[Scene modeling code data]

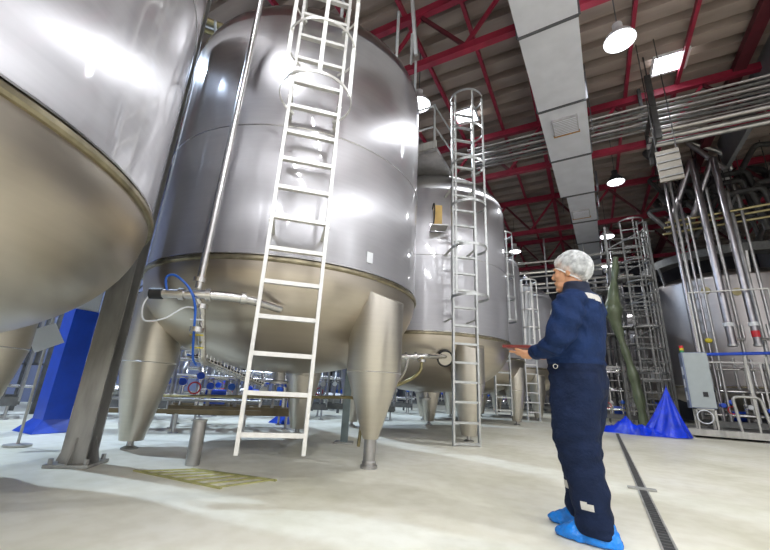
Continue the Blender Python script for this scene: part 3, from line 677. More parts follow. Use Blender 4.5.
obj('red_lens', MB().tube([(2.30, 12.9, 2.24), (2.30, 12.9, 2.31)], .05, 12), M['redp'], b); obj('amber_lens', MB().tube([(2.30, 12.9, 2.18), (2.30, 12.9, 2.24)], .05, 12), M['yellow'], b)

# tall vertical pipes rising from the skid
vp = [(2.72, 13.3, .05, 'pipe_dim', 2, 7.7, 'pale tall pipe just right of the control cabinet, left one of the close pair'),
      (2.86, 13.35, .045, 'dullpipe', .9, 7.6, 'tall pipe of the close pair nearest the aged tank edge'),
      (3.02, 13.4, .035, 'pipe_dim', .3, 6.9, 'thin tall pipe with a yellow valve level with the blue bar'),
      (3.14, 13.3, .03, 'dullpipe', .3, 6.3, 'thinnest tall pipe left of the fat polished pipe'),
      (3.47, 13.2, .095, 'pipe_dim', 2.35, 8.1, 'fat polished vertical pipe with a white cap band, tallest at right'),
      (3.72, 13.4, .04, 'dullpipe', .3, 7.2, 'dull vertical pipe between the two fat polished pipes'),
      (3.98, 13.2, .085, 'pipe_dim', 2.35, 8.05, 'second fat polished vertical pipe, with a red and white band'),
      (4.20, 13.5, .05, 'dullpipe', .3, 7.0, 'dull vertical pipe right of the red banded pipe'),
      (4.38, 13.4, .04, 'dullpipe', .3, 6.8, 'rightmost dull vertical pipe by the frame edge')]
for (x, y, r, m, z0, z1, lb) in vp:
    t = thing('vertical_pipe', (x, y, z0), lb, 'pipe', 'vertical pipes on the right skid')
    if r > .08: path = elbow([(x, y, z0), (x, y, z1), (x - .62, y + .5, z1 - 1.6), (x - .66, y + 1.2, z1 - 1.9)], .1, 4)
    else: path = elbow([(x, y, max(z0, .21)), (x, y, z1), (x + .1, y + .9, z1 + .05)], .15)
    obj('tube', MB().tube(path, r, 12), M[m], t)
    if r > .08:
        obj('end_cap', MB().tube([(x, y, z0 - .03), (x, y, z0 + .03)], r * 1.2, 14), M['dullpipe'], t)
        obj('band', MB().tube([(x, y, 2.85), (x, y, 2.95)], r * 1.25, 14), M['white'], t)
        if m == 'pipe_dim' and x > 3.9: obj('red_band', MB().tube([(x, y, 2.55), (x, y, 2.72)], r * 1.06, 14), M['redp'], t)
        obj('branch', MB().tube(elbow([(x, y, 2.5), (x + .28, y + .05, 2.5), (x + .28, y + .05, 2.9)], .06), .035, 8), M['dullpipe'], t)
    if x == 3.02: obj('valve', MB().sphere((x, y - .05, 2.5), (.09, .07, .07)), M['yellow'], t)
setp(obj('blue_rail', MB().tube([(2.66, 12.85, 2.07), (5.6, 12.85, 2.14)], .04, 10), M['blue']), 'bright blue horizontal rail across the pipes right of the cabinet', 'rail')
t = thing('tube_guard', (3.5, 13.0, .21), 'thin square tube frame round the pipes at right', 'frame')
obj('cross_rail', MB().box((3.53, 13.0, 3.80), (1.7, .035, .035)), M['galv'], t)
for x in (2.70, 4.37): obj('upright', MB().box((x, 13.0, 2.0), (.04, .04, 3.6)), M['galv'], t)
for x in (3.5, 3.9, 4.3): obj('stub_upright', MB().box((x, 12.72, 1.1), (.04, .04, 1.8)), M['galv'], t)
t = thing('guard_hoop', (3.4, 12.66, .2), 'bent tube guard hoop on the platform edge at right', 'guard')
obj('tube', MB().tube(elbow([(3.16, 12.7, .2), (3.10, 12.7, 1.02), (3.62, 12.7, 1.02), (3.72, 12.7, .2)], .12), .035, 10), M['galv'], t)
skid(3.9, 13.75, 0.05, 'dense valve skid with pumps on the right platform', 21, 2.3, 1.0, 1.9, group='pipework skids', deck_z=.34, nval=7)
skid(6.0, 13.9, 0.05, 'valve skid at the right end of the platform', 22, 1.6, 1.0, 1.8, group='pipework skids', deck_z=.34)
skid(1.2, 15.9, 0.0, 'valve skid behind the tarpaulin, right of the man', 23, 2.2, 1.0, 1.9, nval=7)
skid(.3, 19.2, 0.0, 'far valve skid seen beside the hip of the man', 24, 2.4, 1.0, 2.2, nval=7)
setp(obj('looped_hose', MB().ring((2.5, 12.70, .50), .16, .014, 24, 6, normal=(0.1, 1, .1)), M['white']), 'white hose coiled under the control cabinet', 'hose')

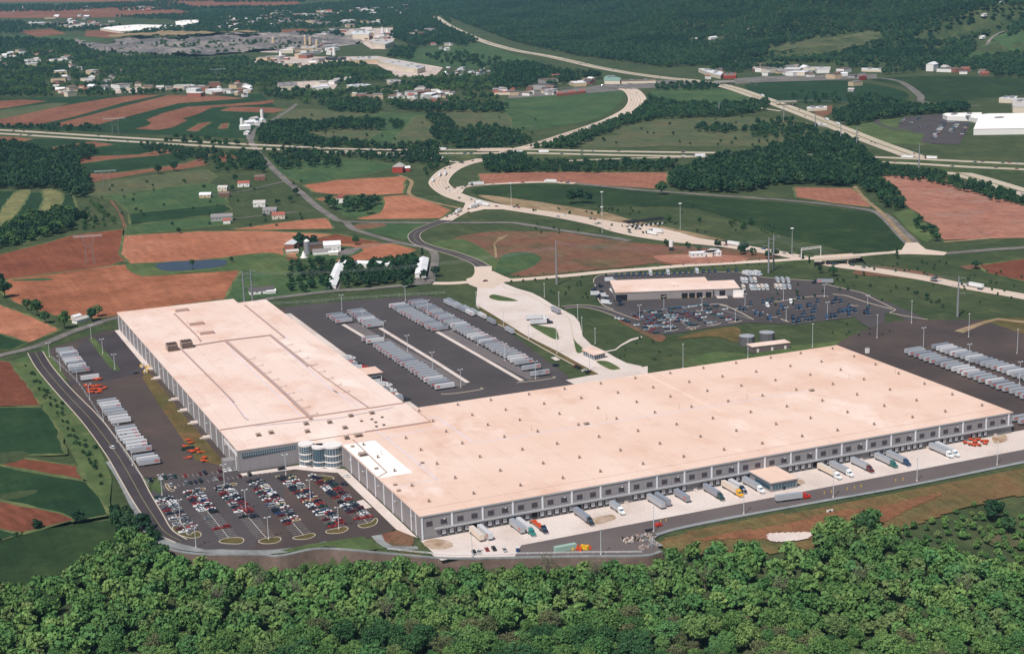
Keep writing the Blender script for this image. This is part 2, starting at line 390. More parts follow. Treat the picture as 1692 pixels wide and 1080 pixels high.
def leaf_mat(name, cols):
    m = mat(name, cols[0], .8, spec=.15); nt = m.node_tree; b = nt.nodes['Principled BSDF']
    oi = nt.nodes.new('ShaderNodeObjectInfo'); cr = nt.nodes.new('ShaderNodeValToRGB')
    el = cr.color_ramp.elements; el[0].color = cols[0]; el[1].color = cols[-1]
    for i, c in enumerate(cols[1:-1]):
        e = el.new((i+1)/(len(cols)-1)); e.color = c
    nt.links.new(oi.outputs['Random'], cr.inputs[0])
    f = _noise(nt, _pos(nt), .5, 2, .3, .7)
    mr = nt.nodes.new('ShaderNodeMapRange'); mr.inputs[3].default_value = .8; mr.inputs[4].default_value = 1.22; nt.links.new(f, mr.inputs[0])
    nt.links.new(_mix(nt, 1.0, cr.outputs[0], mr.outputs[0], 'MULTIPLY'), b.inputs['Base Color'])
    return m
M['leaf_f'] = leaf_mat('fresh_leaves', [S(82, 120, 66), S(96, 134, 74), S(114, 138, 78), S(82, 124, 74)])
M['leaf_n'] = leaf_mat('spring_leaves', [S(72, 106, 58), S(84, 118, 64), S(100, 128, 70), S(72, 112, 64), S(112, 126, 78)])
M['leaf_nd'] = leaf_mat('dark_green_leaves', [S(54, 88, 52), S(64, 98, 58), S(58, 92, 58), S(74, 108, 62)])  # deeper leaf greens of the dark tree kind, their own colour
M['leaf_fm'] = leaf_mat('far_fresh_leaves', [S(66, 96, 56), S(76, 104, 58), S(84, 108, 62)])
M['leaf_m'] = leaf_mat('woodland_leaves', [S(44, 74, 50), S(54, 84, 54), S(62, 92, 56), S(48, 78, 56), S(70, 92, 58)])
M['leaf_d'] = leaf_mat('dark_leaves', [S(34, 62, 42), S(42, 70, 46), S(38, 64, 48), S(48, 76, 50)])
M['leaf_o'] = leaf_mat('olive_buds', [S(92, 104, 68), S(106, 112, 76), S(98, 100, 72)])
M['bark'] = mat('grey_bark', S(112, 106, 94), .9)
M['barkd'] = mat('brown_bark', S(84, 70, 58), .9)

# ---------------------------------------------------------------- ground sheet
def catmull(P, k=6, closed=False):
    P = [np.array(p, float) for p in P]; n = len(P); out = []
    rngs = range(n) if closed else range(n-1)
    for i in rngs:
        p1, p2 = P[i], P[(i+1) % n]
        p0 = P[(i-1) % n] if closed or i > 0 else 2*p1-p2
        p3 = P[(i+2) % n] if closed or i+2 < n else 2*p2-p1
        for j in range(k):
            t = j/k; out.append(tuple(.5*((2*p1)+(-p0+p2)*t+(2*p0-5*p1+4*p2-p3)*t*t+(-p0+3*p1-3*p2+p3)*t**3)))
    if not closed: out.append(tuple(P[-1]))
    return out
def build_ground():
    xs = np.concatenate([np.arange(-9000, -1500, 500), np.arange(-1500, -400, 100), np.arange(-400, 600, 5), np.arange(600, 1000, 25), np.arange(1000, 7200, 60), np.arange(7200, 20001, 800)])
    ys = np.concatenate([np.arange(-4000, -600, 400), np.arange(-600, -300, 30), np.arange(-300, 300, 5), np.arange(300, 1200, 60), np.arange(1200, 7000, 60), np.arange(7000, 24001, 1000)])
    X, Y = np.meshgrid(xs, ys); Z = HGT(X, Y)-0.25
    d, dr = edge_dist(X, Y)
    nz = (d > 12) & (X < 800) & (Y < 300) & (Y > -700)
    Z = Z+np.where(nz, .5*np.sin(X/17)*np.sin(Y/13+1), 0)
    V = np.stack([X.ravel(), Y.ravel(), Z.ravel()], 1)
    nx = len(xs); i = (np.arange(len(ys)-1)[:, None]*nx+np.arange(nx-1)[None]).ravel()
    F = np.stack([i, i+1, i+1+nx, i+nx], 1)
    me = D.meshes.new('ground'); me.vertices.add(len(V)); me.vertices.foreach_set('co', V.astype(np.float32).ravel())
    me.loops.add(F.size); me.loops.foreach_set('vertex_index', F.ravel().astype(np.int32))
    me.polygons.add(len(F)); me.polygons.foreach_set('loop_start', np.arange(0, F.size, 4, dtype=np.int32)); me.polygons.foreach_set('loop_total', np.full(len(F), 4, np.int32))
    me.polygons.foreach_set('use_smooth', np.ones(len(F), bool))
    me.update(); me.validate(); me.materials.append(M['grass'])
    o = link('ground', me); o['kind'] = 'structure'
build_ground()

M['margin'] = ground_mat('field_margin_grass', S(84, 98, 62), S(104, 108, 70), .03, S(66, 82, 54), .05, .8, amt2=.8, seedoff=51, grain=.2)
LV = {'f': 0.0, 'g': 0.03, 'h': .06, 'p': 0.09, 'q': .12, 'r': .15, 's': .18, 'm': .2}
SHP = []; RIBS = []; NZ = [0]
def zoff():
    NZ[0] += 1; return (NZ[0] % 7)*.004
def sheet(name, pts, m, lv='f', smooth=False, wobble=0.0, px=True):
    P = GP(pts) if px else list(pts)
    if smooth: P = catmull(P, 5, True)
    elif wobble:
        Q = []
        for i in range(len(P)):
            a = np.array(P[i]); b = np.array(P[(i+1) % len(P)]); L = np.linalg.norm(b-a); n = max(1, int(L/25))
            nn = np.array([-(b-a)[1], (b-a)[0]])/max(L, 1e-6)
            for j in range(n): Q.append(tuple(a+(b-a)*j/n+(nn*rng.normal(0, wobble) if j else 0)))
        P = Q
    SHP.append((name, np.array([q[:2] for q in P])))
    mb = MB().poly(P, (LV[lv] if isinstance(lv, str) else lv)+zoff())
    o = struct(name, mb, M[m] if isinstance(m, str) else m)
    if name == 'field' and max(q[1] for q in P) < 2300:
        z = (LV[lv] if isinstance(lv, str) else lv)+.027; e = MB(); w0 = 1.2; nP = len(P)
        for i in range(nP):
            A = np.array(P[i][:2]); B = np.array(P[(i+1) % nP][:2]); L_ = np.linalg.norm(B-A)
            if L_ < .5: continue
            t = (B-A)/L_; nn = np.array([-t[1], t[0]]); k = max(1, int(L_/9))
            for j in range(k):
                w1 = rng.uniform(.4, 2.4); a_, b_ = A+t*L_*j/k, A+t*L_*(j+1)/k
                e.quad((*(a_+nn*w0), z), (*(a_-nn*w0), z), (*(b_-nn*w1), z), (*(b_+nn*w1), z)); w0 = w1
        struct('field_margin', e, M['margin'])
    return o
def drape(name, pts, m, dz=.6, cell=25, smooth=True):
    """field on the hillside, following the slope"""
    P = [GT(a, b) for a, b in pts]
    if smooth: P = catmull(P, 4, True)
    A = np.array(P); x0, y0 = A.min(0); x1, y1 = A.max(0); mb = MB(); idx = {}
    def inside(x, y):
        c = False; j = len(P)-1
        for i in range(len(P)):
            if (P[i][1] > y) != (P[j][1] > y) and x < (P[j][0]-P[i][0])*(y-P[i][1])/(P[j][1]-P[i][1])+P[i][0]: c = not c
            j = i
        return c
    nx = int((x1-x0)/cell)+1; ny = int((y1-y0)/cell)+1
    def vid(i, j):
        if (i, j) not in idx:
            x, y = x0+i*cell, y0+j*cell; idx[(i, j)] = len(mb.v); mb.v.append((x, y, H1(x, y)+dz))
        return idx[(i, j)]
    for i in range(nx):
        for j in range(ny):
            if inside(x0+(i+.5)*cell, y0+(j+.5)*cell):
                mb.f.append((vid(i, j), vid(i+1, j), vid(i+1, j+1), vid(i, j+1))); mb.m.append(0)
    return struct(name, mb, M[m], smooth=True)
def ribbon(name, pts, width, m, lv='q', k=8, kerb=False, zs=None, px=True, centre=None, follow=False, kerbs=None):
    """road along px points, width in metres (number or list); optional kerbs and painted centre line"""
    if zs is None: zs = [0]*len(pts)
    if px: P = [(*((GT(a, b)) if follow else G(a, b, z)), z) for (a, b), z in zip(pts, zs)]
    else: P = [(a, b, z) for (a, b), z in zip(pts, zs)]
    W = width if isinstance(width, (list, tuple)) else [width]*len(P)
    P = catmull([(*p, w) for p, w in zip(P, W)], k)
    base = (LV[lv] if isinstance(lv, str) else lv)+zoff()
    mb = MB(); kb = MB(); cl = MB(); LN = []
    for i, p in enumerate(P):
        a = np.array(P[max(i-1, 0)][:2]); b = np.array(P[min(i+1, len(P)-1)][:2]); t = (b-a)/max(np.linalg.norm(b-a), 1e-6)
        n = np.array([-t[1], t[0]]); z = p[2]+base+(H1(p[0], p[1])+.5 if follow else 0)
        LN.append((np.array(p[:2]), n, p[3], z))
    RIBS.append(LN)
    for (p, n, w_, z) in LN:
        l = p+n*w_/2; r = p-n*w_/2; mb.v += [(*l, z), (*r, z)]
    for i in range(len(LN)-1): mb.f.append((2*i, 2*i+1, 2*i+3, 2*i+2)); mb.m.append(0)
    o = struct(name, mb, M[m])
    def strip(q, off, hw, z1, hgt):
        for i in range(len(LN)-1):
            (p, n, w_, z), (p2, n2, w2, z2) = LN[i], LN[i+1]
            o1 = off(w_); o2 = off(w2)
            a, b, c, d = p+n*(o1+hw), p+n*(o1-hw), p2+n2*(o2-hw), p2+n2*(o2+hw)
            q.quad((*a, z+z1), (*b, z+z1), (*c, z2+z1), (*d, z2+z1))
            if hgt:
                q.quad((*b, z-.05), (*c, z2-.05), (*c, z2+z1), (*b, z+z1)); q.quad((*d, z2-.05), (*a, z-.05), (*a, z+z1), (*d, z2+z1))
    for sd in (kerbs or ((-1, 1) if kerb else ())):
        strip(kb, lambda w_: sd*(w_/2+.25), .3, .14, True)
    if kb.f: struct('kerb', kb, M['kerb'])
    if centre:
        strip(cl, lambda w_: 0, .12, .012, False); struct('road_marking', cl, M[centre])
    return LN
def kerbline(pts, closed=False, w=.35, h=.15, px=True, k=5, z=.09):
    P = GP(pts) if px else list(pts); P = catmull(P, k, closed)
    if closed: P.append(P[0])
    mb = MB()
    for i in range(len(P)-1):
        a = np.array(P[i]); b = np.array(P[i+1]); t = b-a; L = np.linalg.norm(t)
        if L < 1e-6: continue
        n = np.array([-t[1], t[0]])/L*w
        q = [a+n, a-n, b-n, b+n]
        mb.quad(*[(*v, z+h) for v in q]); mb.quad((*q[1], z), (*q[2], z), (*q[2], z+h), (*q[1], z+h)); mb.quad((*q[3], z), (*q[0], z), (*q[0], z+h), (*q[3], z+h))
    return struct('kerb', mb, M['kerb'])
def Z_(x0, y0, k, pts): return [(x0+a*k, y0+b*k) for a, b in pts]

M['dryslope'] = ground_mat('dry_slope_grass', S(124, 96, 66), S(104, 94, 60), .03, S(78, 86, 54), .04, .8, amt2=1.0, seedoff=14, grain=.2, bumpy=1)
M['bareslope'] = ground_mat('bare_slope_soil', S(142, 92, 68), S(126, 90, 64), .03, S(100, 90, 58), .04, .8, amt2=.9, seedoff=15, grain=.2, bumpy=1)
M['gravelp'] = ground_mat('scrub_patch', S(112, 98, 80), S(98, 92, 68), .05, S(72, 84, 54), .05, .8, amt2=1.0, seedoff=16, grain=.2, bumpy=1)
# ---- fields (photo px, on the flat valley floor)
F = lambda n, p, m, **k: sheet(n, p, m, **k)
# near left
F('field', [(-60, 590), (18, 597), (72, 670), (-60, 672)], 'soil', wobble=.6)
F('field', [(-60, 673), (72, 672), (98, 712), (110, 750), (0, 752), (-60, 748)], 'crop', wobble=.6)
F('field', [(-60, 745), (0, 750), (128, 770), (142, 794), (0, 768), (-60, 762)], 'soil', lv='g')
F('field', [(-60, 763), (0, 769), (142, 795), (175, 830), (180, 850), (125, 860), (0, 826), (-60, 812)], 'crop', wobble=.6)
F('field', [(-60, 815), (0, 826), (100, 847), (124, 858), (36, 881), (-60, 862)], 'soil', lv='g', wobble=.6)
F('field', [(-60, 865), (0, 873), (30, 882), (0, 893), (-60, 900)], 'crop')
F('meadow', [(-60, 905), (0, 894), (60, 876), (190, 858), (215, 862), (235, 900), (150, 950), (60, 1010), (-60, 1040)], 'crop3', lv='g', smooth=True)
F('rough_verge', [(18, 597), (50, 585), (110, 660), (165, 740), (185, 790), (180, 840), (142, 794), (100, 712)], 'grass_b', lv='g')
F('field', [(-60, 490), (0, 503), (60, 525), (100, 545), (48, 566), (0, 556), (-60, 545)], 'soil3', wobble=.4)
F('field', [(-60, 548), (0, 551), (47, 566), (20, 577), (-60, 580)], 'crop', lv='g')
F('verge', [(-60, 573), (0, 573), (0, 585), (-60, 595)], 'soil', lv='h')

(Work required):
Both the first line of the records above and the line containing "vp = [(2.72, 13.3, .05, 'pipe_dim', 2, 7.7, 'pale" belong in the copy; please return them and every line between, exactly, minus the pictures.

(Answer to this task):
Continue the Blender Python script for this scene: part 3, from line 677. More parts follow. Use Blender 4.5.
obj('red_lens', MB().tube([(2.30, 12.9, 2.24), (2.30, 12.9, 2.31)], .05, 12), M['redp'], b); obj('amber_lens', MB().tube([(2.30, 12.9, 2.18), (2.30, 12.9, 2.24)], .05, 12), M['yellow'], b)

# tall vertical pipes rising from the skid
vp = [(2.72, 13.3, .05, 'pipe_dim', 2, 7.7, 'pale tall pipe just right of the control cabinet, left one of the close pair'),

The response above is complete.